■ Task prompt ■
Repeat the data word for word. Do not include the pictures.

■ Supplied material ■
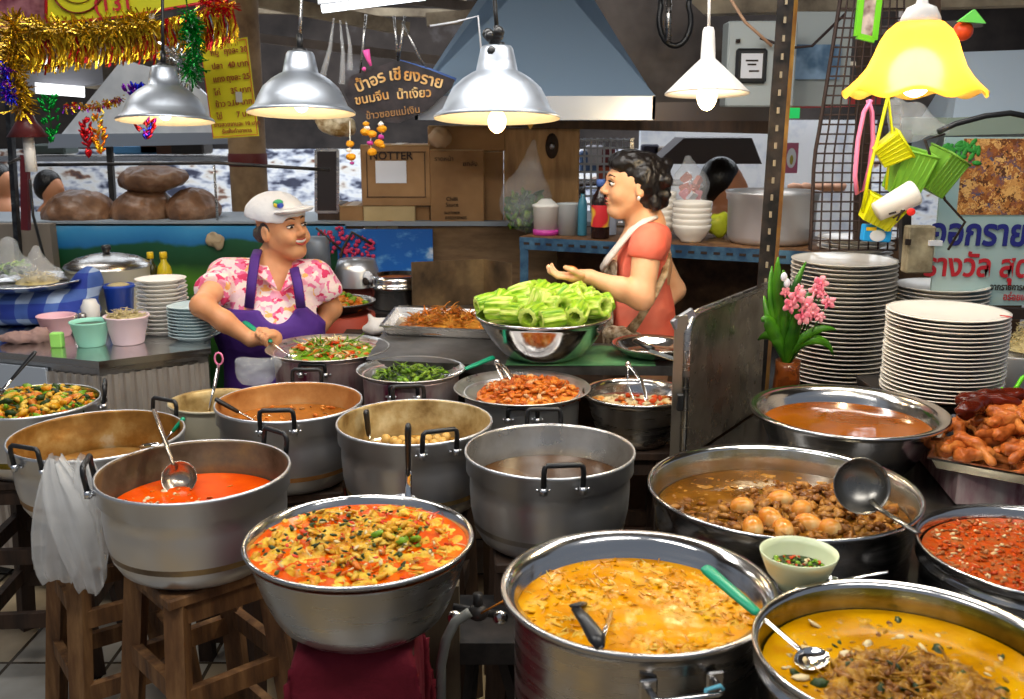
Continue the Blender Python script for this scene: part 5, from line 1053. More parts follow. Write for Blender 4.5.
# ---- main extraction hood
t = thing('extraction_hood', 'large blue-grey stainless extraction hood over the middle of the stall', 'hood', (.3, 4.2, 1.6))
Yf = 3.95; zb_ = PY(560, 120, Yf).z; zl = PY(560, 96, Yf).z
xl = PY(415, 120, Yf).x; xr = PY(655, 120, Yf).x; yb_ = 5.0
zt_ = PY(540, 0, 4.35).z+.25
tl = PY(508, 0, 4.35); tr = PY(574, 0, 4.35); k_ = .25/(tl.z-zl)
F1 = Vector((xl, Yf, zl)); F2 = Vector((xr, Yf, zl)); T1 = Vector((tl.x+.02, 4.40, zt_)); T2 = Vector((tr.x, 4.40, zt_))
sl_l = Vector((PY(415, 95, Yf).x, Yf, zl))
mb = MB(); mb.slab([sl_l, F2, tr+(tr-F2)*k_, tl+(tl-F1)*k_], -.01); mb.build('front_slope', hoodm, t)
B1 = Vector((xl, yb_, zl)); B2 = Vector((xr+.02, yb_, zl)); TB2 = Vector((tr.x, 4.8, zt_)); TF2 = tr+(tr-F2)*k_; TF1 = tl+(tl-F1)*k_; TB1 = Vector((tl.x, 4.8, zt_))
mb = MB(); mb.slab([F2, B2, TB2, TF2], -.01); mb.build('side_slope', hoodm, t)
mb = MB(); mb.slab([B1, sl_l, TF1, TB1], -.01); mb.build('side_slope', hoodm, t)
mb = MB(); mb.slab([Vector((xl, Yf, zb_)), Vector((xr, Yf, zb_)), F2, sl_l], -.012); mb.slab([Vector((xr, Yf, zb_)), Vector((xr, yb_, zb_)), B2, F2], -.012); mb.slab([Vector((xl, yb_, zb_)), Vector((xl, Yf, zb_)), sl_l, B1], -.012); mb.build('edge_band', hoodedge, t)
mb = MB(); mb.box(((xl+xr)/2, (Yf+yb_)/2, zb_+.02), (xr-xl-.05, yb_-Yf-.05, .01)); mb.build('inner_panel', darksteel, t)
# second darker hood to the right
t = thing('dark_hood', 'dark brown-grey extraction hood behind the white conical lamp', 'hood', (1.0, 4.8, 1.6))
dk = mat('dark_hood_steel', sc((66, 58, 56)), .45, .5, mix=(3, 4, [(.3, sc((48, 42, 40))), (.7, sc((92, 84, 80)))]))
Yd = 4.6; mb = MB(); mb.slab([PY(600, 108, Yd), PY(770, 104, Yd), PY(768, 76, Yd), PY(676, -12, Yd), PY(585, -12, Yd)], -.03); mb.build('slope', dk, t)
mb = MB(); mb.slab([PY(600, 122, Yd-.02), PY(776, 122, Yd-.02), PY(776, 101, Yd-.02), PY(600, 103, Yd-.02)], -.6); mb.build('edge_band', mat('grey_band', sc((110, 100, 96)), .4, .6), t)
mb = MB(); mb.slab([PY(498, 127, 4.3), PY(770, 134, 4.3), PY(770, 121, 4.3), PY(498, 121, 4.3)], -.4); single(mb, 'dark_beam', wood_d, 'dark beam under the extraction hoods', 'beam')
t = thing('third_hood', 'low charcoal hood behind the head of the woman in the coral shirt', 'hood', PY(720, 150, 5.4)); mb = MB(); mb.slab([PY(655, 164, 5.4), PY(762, 164, 5.4), PY(752, 138, 5.4), PY(684, 138, 5.4)], -.3); mb.build('slope', mat('charcoal', sc((84, 76, 78)), .6), t)
mb = MB(); mb.tube([PY(660, -5, 4.4)]+[PY(675+16*math.cos(a), 20+26*math.sin(a), 4.4) for a in [PI+.5-i*.35 for i in range(13)]]+[PY(690, -8, 4.4)], .012, 8); single(mb, 'hose_loop', blackp, 'black hose looped in front of the dark hood', 'hose')
mb = MB(); mb.tube([PY(669, -5, 4.35), PY(668, 42, 4.35)], .012, 8); single(mb, 'grey_pipe', steel_d, 'short grey pipe beside the looped black hose', 'pipe')
# control box
t = thing('control_box', 'light grey electrical box with a black-framed meter behind the black post', 'box', PY(758, 65, 4.2))
gy = mat('grey_box_paint', sc((168, 176, 176)), .5); mb = MB(); c0 = PY(758, 65, 4.2); mb.box(c0, (.275, .12, .33), (0, 0, 0), bev=.006); mb.build('box_body', gy, t)
mb = MB(); q = PY(751, 66, 4.13); mb.box(q, (.125, .02, .135), bev=.02); fr = mb.build('meter_frame', blackp, t); mb = MB(); mb.box(q+Vector((0, -.011, 0)), (.085, .004, .095)); mb.build('meter_face', paper, fr)
text_mesh('meter_text', 'MWh\n888\n0.88', .022, ink, fr, Matrix.Translation(q+Vector((0, -.0145, 0))) @ Matrix.Rotation(PI/2, 4, 'X')) if False else None
mb = MB(); [mb.box(q+Vector((x, -.0135, z)), (w, .001, .007)) for x, z, w in ((-.0, .02, .05), (0, .005, .035), (.01, -.02, .04))]; mb.build('meter_marks', ink, fr)
mb = MB(); mb.box(PY(738, 41, 4.135), (.016, .012, .014)); mb.build('switch', ink, t)
t = thing('wall_cabinet', 'grey cabinet with a blue window panel right of the black post', 'cabinet', PY(815, 60, 4.3)); c0 = PY(815, 60, 4.4); mb = MB(); mb.box(c0, (.27, .1, .38)); mb.build('cabinet_body', gy, t); mb = MB(); mb.box(PY(814, 62, 4.34), (.22, .01, .14)); mb.build('window_panel', mat('blue_panel', sc((110, 140, 170)), .2, mix=(8, 3, [(.4, sc((90, 120, 150))), (.6, sc((150, 180, 210)))])), t)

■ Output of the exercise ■
Continue the Blender Python script for this scene: part 5, from line 1053. More parts follow. Write for Blender 4.5.
# ---- main extraction hood
t = thing('extraction_hood', 'large blue-grey stainless extraction hood over the middle of the stall', 'hood', (.3, 4.2, 1.6))
Yf = 3.95; zb_ = PY(560, 120, Yf).z; zl = PY(560, 96, Yf).z
xl = PY(415, 120, Yf).x; xr = PY(655, 120, Yf).x; yb_ = 5.0
zt_ = PY(540, 0, 4.35).z+.25
tl = PY(508, 0, 4.35); tr = PY(574, 0, 4.35); k_ = .25/(tl.z-zl)
F1 = Vector((xl, Yf, zl)); F2 = Vector((xr, Yf, zl)); T1 = Vector((tl.x+.02, 4.40, zt_)); T2 = Vector((tr.x, 4.40, zt_))
sl_l = Vector((PY(415, 95, Yf).x, Yf, zl))
mb = MB(); mb.slab([sl_l, F2, tr+(tr-F2)*k_, tl+(tl-F1)*k_], -.01); mb.build('front_slope', hoodm, t)
B1 = Vector((xl, yb_, zl)); B2 = Vector((xr+.02, yb_, zl)); TB2 = Vector((tr.x, 4.8, zt_)); TF2 = tr+(tr-F2)*k_; TF1 = tl+(tl-F1)*k_; TB1 = Vector((tl.x, 4.8, zt_))
mb = MB(); mb.slab([F2, B2, TB2, TF2], -.01); mb.build('side_slope', hoodm, t)
mb = MB(); mb.slab([B1, sl_l, TF1, TB1], -.01); mb.build('side_slope', hoodm, t)
mb = MB(); mb.slab([Vector((xl, Yf, zb_)), Vector((xr, Yf, zb_)), F2, sl_l], -.012); mb.slab([Vector((xr, Yf, zb_)), Vector((xr, yb_, zb_)), B2, F2], -.012); mb.slab([Vector((xl, yb_, zb_)), Vector((xl, Yf, zb_)), sl_l, B1], -.012); mb.build('edge_band', hoodedge, t)
mb = MB(); mb.box(((xl+xr)/2, (Yf+yb_)/2, zb_+.02), (xr-xl-.05, yb_-Yf-.05, .01)); mb.build('inner_panel', darksteel, t)
# second darker hood to the right
t = thing('dark_hood', 'dark brown-grey extraction hood behind the white conical lamp', 'hood', (1.0, 4.8, 1.6))
dk = mat('dark_hood_steel', sc((66, 58, 56)), .45, .5, mix=(3, 4, [(.3, sc((48, 42, 40))), (.7, sc((92, 84, 80)))]))
Yd = 4.6; mb = MB(); mb.slab([PY(600, 108, Yd), PY(770, 104, Yd), PY(768, 76, Yd), PY(676, -12, Yd), PY(585, -12, Yd)], -.03); mb.build('slope', dk, t)
mb = MB(); mb.slab([PY(600, 122, Yd-.02), PY(776, 122, Yd-.02), PY(776, 101, Yd-.02), PY(600, 103, Yd-.02)], -.6); mb.build('edge_band', mat('grey_band', sc((110, 100, 96)), .4, .6), t)
mb = MB(); mb.slab([PY(498, 127, 4.3), PY(770, 134, 4.3), PY(770, 121, 4.3), PY(498, 121, 4.3)], -.4); single(mb, 'dark_beam', wood_d, 'dark beam under the extraction hoods', 'beam')
t = thing('third_hood', 'low charcoal hood behind the head of the woman in the coral shirt', 'hood', PY(720, 150, 5.4)); mb = MB(); mb.slab([PY(655, 164, 5.4), PY(762, 164, 5.4), PY(752, 138, 5.4), PY(684, 138, 5.4)], -.3); mb.build('slope', mat('charcoal', sc((84, 76, 78)), .6), t)
mb = MB(); mb.tube([PY(660, -5, 4.4)]+[PY(675+16*math.cos(a), 20+26*math.sin(a), 4.4) for a in [PI+.5-i*.35 for i in range(13)]]+[PY(690, -8, 4.4)], .012, 8); single(mb, 'hose_loop', blackp, 'black hose looped in front of the dark hood', 'hose')
mb = MB(); mb.tube([PY(669, -5, 4.35), PY(668, 42, 4.35)], .012, 8); single(mb, 'grey_pipe', steel_d, 'short grey pipe beside the looped black hose', 'pipe')
# control box
t = thing('control_box', 'light grey electrical box with a black-framed meter behind the black post', 'box', PY(758, 65, 4.2))
gy = mat('grey_box_paint', sc((168, 176, 176)), .5); mb = MB(); c0 = PY(758, 65, 4.2); mb.box(c0, (.275, .12, .33), (0, 0, 0), bev=.006); mb.build('box_body', gy, t)
mb = MB(); q = PY(751, 66, 4.13); mb.box(q, (.125, .02, .135), bev=.02); fr = mb.build('meter_frame', blackp, t); mb = MB(); mb.box(q+Vector((0, -.011, 0)), (.085, .004, .095)); mb.build('meter_face', paper, fr)
text_mesh('meter_text', 'MWh\n888\n0.88', .022, ink, fr, Matrix.Translation(q+Vector((0, -.0145, 0))) @ Matrix.Rotation(PI/2, 4, 'X')) if False else None
mb = MB(); [mb.box(q+Vector((x, -.0135, z)), (w, .001, .007)) for x, z, w in ((-.0, .02, .05), (0, .005, .035), (.01, -.02, .04))]; mb.build('meter_marks', ink, fr)
mb = MB(); mb.box(PY(738, 41, 4.135), (.016, .012, .014)); mb.build('switch', ink, t)
t = thing('wall_cabinet', 'grey cabinet with a blue window panel right of the black post', 'cabinet', PY(815, 60, 4.3)); c0 = PY(815, 60, 4.4); mb = MB(); mb.box(c0, (.27, .1, .38)); mb.build('cabinet_body', gy, t); mb = MB(); mb.box(PY(814, 62, 4.34), (.22, .01, .14)); mb.build('window_panel', mat('blue_panel', sc((110, 140, 170)), .2, mix=(8, 3, [(.4, sc((90, 120, 150))), (.6, sc((150, 180, 210)))])), t)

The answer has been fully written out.